Concepts or People That Challenged My Previous Beliefs
SGC exposed me to perspectives that pushed me to rethink assumptions I had carried for years. For example, I used to believe that climate change solutions were primarily technological and that innovations alone would drive progress. Through coursework, discussions, and readings, I came to understand how deeply solutions depend on social systems, political structures, community engagement, and equity considerations. Peers also challenged my thinking. Some questioned the speed or feasibility of policy-driven change, which forced me to consider the balance between government responsibility and individual action. Others introduced me to environmental justice frameworks that made me reconsider who is affected most by climate change and why.
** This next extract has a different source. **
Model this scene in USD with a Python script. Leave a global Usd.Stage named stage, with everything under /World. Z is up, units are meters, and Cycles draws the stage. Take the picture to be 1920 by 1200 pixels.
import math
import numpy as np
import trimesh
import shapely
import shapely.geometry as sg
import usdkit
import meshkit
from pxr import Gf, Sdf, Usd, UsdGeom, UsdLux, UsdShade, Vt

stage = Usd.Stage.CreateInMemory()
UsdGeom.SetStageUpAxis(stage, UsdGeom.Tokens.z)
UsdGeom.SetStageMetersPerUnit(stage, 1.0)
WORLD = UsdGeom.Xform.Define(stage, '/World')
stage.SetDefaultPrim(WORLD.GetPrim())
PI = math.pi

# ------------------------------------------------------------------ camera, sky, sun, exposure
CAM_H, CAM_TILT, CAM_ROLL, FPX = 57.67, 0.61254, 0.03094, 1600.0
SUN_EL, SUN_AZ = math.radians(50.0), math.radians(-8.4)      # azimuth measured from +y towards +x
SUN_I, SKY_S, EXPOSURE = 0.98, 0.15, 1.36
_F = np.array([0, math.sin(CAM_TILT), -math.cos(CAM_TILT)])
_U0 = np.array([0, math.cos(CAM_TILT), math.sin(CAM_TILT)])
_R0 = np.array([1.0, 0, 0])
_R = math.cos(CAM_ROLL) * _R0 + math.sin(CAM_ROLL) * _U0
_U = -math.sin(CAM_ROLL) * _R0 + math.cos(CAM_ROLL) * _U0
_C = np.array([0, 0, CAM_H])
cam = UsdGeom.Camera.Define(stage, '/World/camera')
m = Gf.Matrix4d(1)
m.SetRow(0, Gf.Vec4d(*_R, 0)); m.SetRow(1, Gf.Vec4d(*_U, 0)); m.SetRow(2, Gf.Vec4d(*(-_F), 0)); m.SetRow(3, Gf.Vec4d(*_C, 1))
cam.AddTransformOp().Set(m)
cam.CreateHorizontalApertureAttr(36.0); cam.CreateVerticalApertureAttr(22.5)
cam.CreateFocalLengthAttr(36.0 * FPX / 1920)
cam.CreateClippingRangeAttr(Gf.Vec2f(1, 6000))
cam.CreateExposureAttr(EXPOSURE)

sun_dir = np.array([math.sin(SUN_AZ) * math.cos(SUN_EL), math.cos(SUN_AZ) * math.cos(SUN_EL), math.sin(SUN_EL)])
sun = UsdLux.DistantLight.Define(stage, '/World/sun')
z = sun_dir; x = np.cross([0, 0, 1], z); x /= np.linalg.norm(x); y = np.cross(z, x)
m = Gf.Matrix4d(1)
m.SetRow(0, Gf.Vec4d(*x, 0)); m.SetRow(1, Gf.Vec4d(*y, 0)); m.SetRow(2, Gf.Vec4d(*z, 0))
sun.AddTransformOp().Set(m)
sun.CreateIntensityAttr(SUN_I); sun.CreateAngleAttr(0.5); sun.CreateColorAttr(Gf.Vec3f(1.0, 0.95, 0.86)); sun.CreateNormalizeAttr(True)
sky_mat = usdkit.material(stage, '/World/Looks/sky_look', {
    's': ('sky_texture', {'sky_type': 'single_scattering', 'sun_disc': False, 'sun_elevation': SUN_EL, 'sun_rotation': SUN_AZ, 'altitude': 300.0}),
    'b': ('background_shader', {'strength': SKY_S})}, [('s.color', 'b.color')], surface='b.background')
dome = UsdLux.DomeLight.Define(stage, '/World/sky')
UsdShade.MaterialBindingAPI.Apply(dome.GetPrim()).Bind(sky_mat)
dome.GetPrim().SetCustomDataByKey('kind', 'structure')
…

These experiences broadened my perspective, moving me toward a more integrated understanding of global change as a problem that is scientific, social, and ethical at the same time.
A Future Look
The habits and analytical skills I gained in SGC will shape how I approach my junior and senior coursework. I expect to continue relying on the program’s emphasis on evidence evaluation, systematic problem-solving, and clear communication. These skills form the backbone of how I plan to conduct research, write academically, and interpret complex issues. If I pursue graduate school, SGC will serve as a strong foundation for advanced study in sustainability, environmental policy, or any field that requires interdisciplinary reasoning. Professionally, the program taught me how to collaborate across disciplines and engage with diverse stakeholders, which is essential for any role focused on climate, public communication, resilience planning, or community work. Looking back, SGC was more than a set of classes. It was a formative experience that shaped how I think, how I collaborate, and how I imagine contributing to solutions for the challenges ahead.